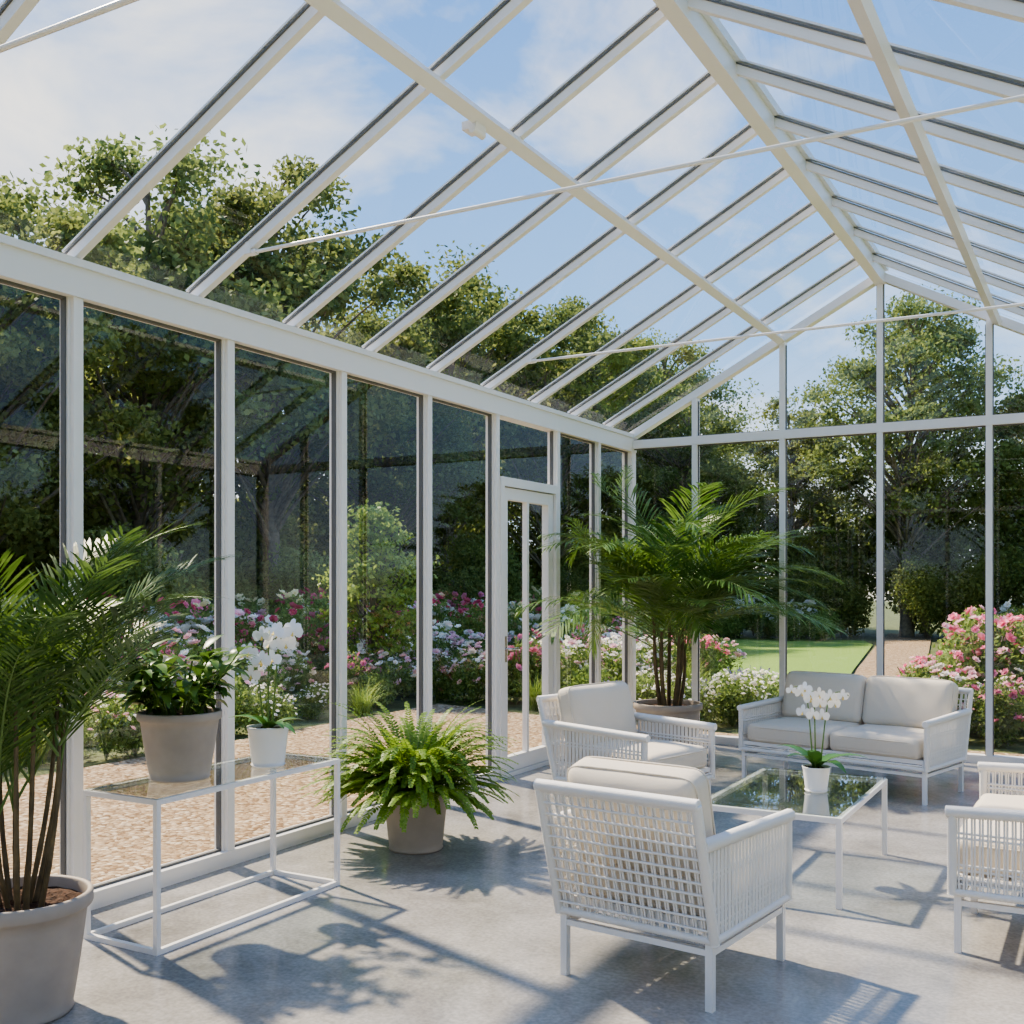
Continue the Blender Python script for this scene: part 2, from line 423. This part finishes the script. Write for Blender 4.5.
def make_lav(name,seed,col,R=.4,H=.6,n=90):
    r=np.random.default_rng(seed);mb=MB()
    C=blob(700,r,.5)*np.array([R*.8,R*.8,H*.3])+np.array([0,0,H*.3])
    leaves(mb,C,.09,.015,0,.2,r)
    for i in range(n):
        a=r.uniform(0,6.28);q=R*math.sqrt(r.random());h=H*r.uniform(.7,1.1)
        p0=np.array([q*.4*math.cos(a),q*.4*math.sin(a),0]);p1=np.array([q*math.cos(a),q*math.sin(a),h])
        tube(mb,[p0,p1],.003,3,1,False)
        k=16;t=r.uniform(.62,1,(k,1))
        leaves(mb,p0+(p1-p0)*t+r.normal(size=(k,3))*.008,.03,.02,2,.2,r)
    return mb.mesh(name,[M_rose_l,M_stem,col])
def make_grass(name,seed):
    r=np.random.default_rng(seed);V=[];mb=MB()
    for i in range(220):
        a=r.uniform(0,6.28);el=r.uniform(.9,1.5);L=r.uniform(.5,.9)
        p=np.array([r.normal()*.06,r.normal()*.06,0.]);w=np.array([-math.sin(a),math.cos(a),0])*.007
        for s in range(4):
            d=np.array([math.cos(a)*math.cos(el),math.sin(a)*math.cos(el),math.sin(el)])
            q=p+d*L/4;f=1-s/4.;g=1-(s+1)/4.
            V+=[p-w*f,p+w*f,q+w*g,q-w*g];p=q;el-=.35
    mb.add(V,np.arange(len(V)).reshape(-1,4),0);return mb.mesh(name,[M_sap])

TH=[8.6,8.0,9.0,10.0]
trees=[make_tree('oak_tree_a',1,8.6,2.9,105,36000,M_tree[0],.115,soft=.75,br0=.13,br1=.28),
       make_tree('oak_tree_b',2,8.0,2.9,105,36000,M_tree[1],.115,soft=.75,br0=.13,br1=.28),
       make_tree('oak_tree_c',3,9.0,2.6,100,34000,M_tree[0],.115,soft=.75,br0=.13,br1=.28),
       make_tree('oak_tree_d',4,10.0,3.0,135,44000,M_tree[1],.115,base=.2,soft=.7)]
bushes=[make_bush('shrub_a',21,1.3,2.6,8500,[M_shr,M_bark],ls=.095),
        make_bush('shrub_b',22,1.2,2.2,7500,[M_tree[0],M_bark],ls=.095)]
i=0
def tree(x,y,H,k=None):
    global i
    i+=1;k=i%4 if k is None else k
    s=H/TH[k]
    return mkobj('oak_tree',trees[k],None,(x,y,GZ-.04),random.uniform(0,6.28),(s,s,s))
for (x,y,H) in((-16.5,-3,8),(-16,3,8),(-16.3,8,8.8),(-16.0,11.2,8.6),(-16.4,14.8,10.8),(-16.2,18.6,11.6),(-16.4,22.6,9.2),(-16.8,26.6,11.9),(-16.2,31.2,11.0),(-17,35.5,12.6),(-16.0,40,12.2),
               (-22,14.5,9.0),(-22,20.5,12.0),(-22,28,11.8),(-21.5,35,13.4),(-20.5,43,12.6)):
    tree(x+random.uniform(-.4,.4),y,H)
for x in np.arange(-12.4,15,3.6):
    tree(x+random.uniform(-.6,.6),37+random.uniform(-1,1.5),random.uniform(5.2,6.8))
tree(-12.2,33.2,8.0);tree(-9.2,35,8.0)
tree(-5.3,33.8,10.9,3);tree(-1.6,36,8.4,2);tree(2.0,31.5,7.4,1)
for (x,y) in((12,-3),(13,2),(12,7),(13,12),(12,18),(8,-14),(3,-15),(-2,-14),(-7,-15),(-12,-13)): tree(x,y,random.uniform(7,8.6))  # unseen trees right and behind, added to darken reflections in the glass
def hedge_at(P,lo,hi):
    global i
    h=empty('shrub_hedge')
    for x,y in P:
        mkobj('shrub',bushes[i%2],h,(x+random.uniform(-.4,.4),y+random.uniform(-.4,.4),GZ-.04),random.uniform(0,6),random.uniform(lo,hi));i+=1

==

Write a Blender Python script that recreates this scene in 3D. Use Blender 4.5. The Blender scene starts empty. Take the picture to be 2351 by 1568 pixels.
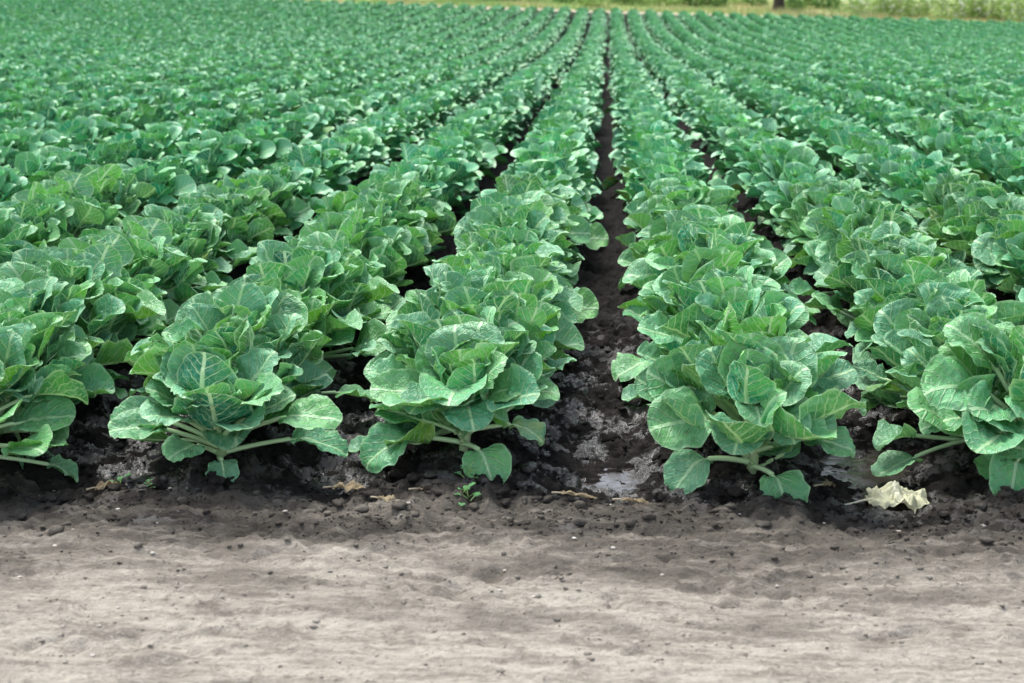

* **Written request**:
Copy every line above that holds the word "Blender".

* **Written solution**:
Continue the Blender Python script for this scene: part 2, from line 423. This part finishes the script. Write for Blender 4.5.
Write a Blender Python script that recreates this scene in 3D. Use Blender 4.5. The Blender scene starts empty. Take the picture to be 2351 by 1568 pixels.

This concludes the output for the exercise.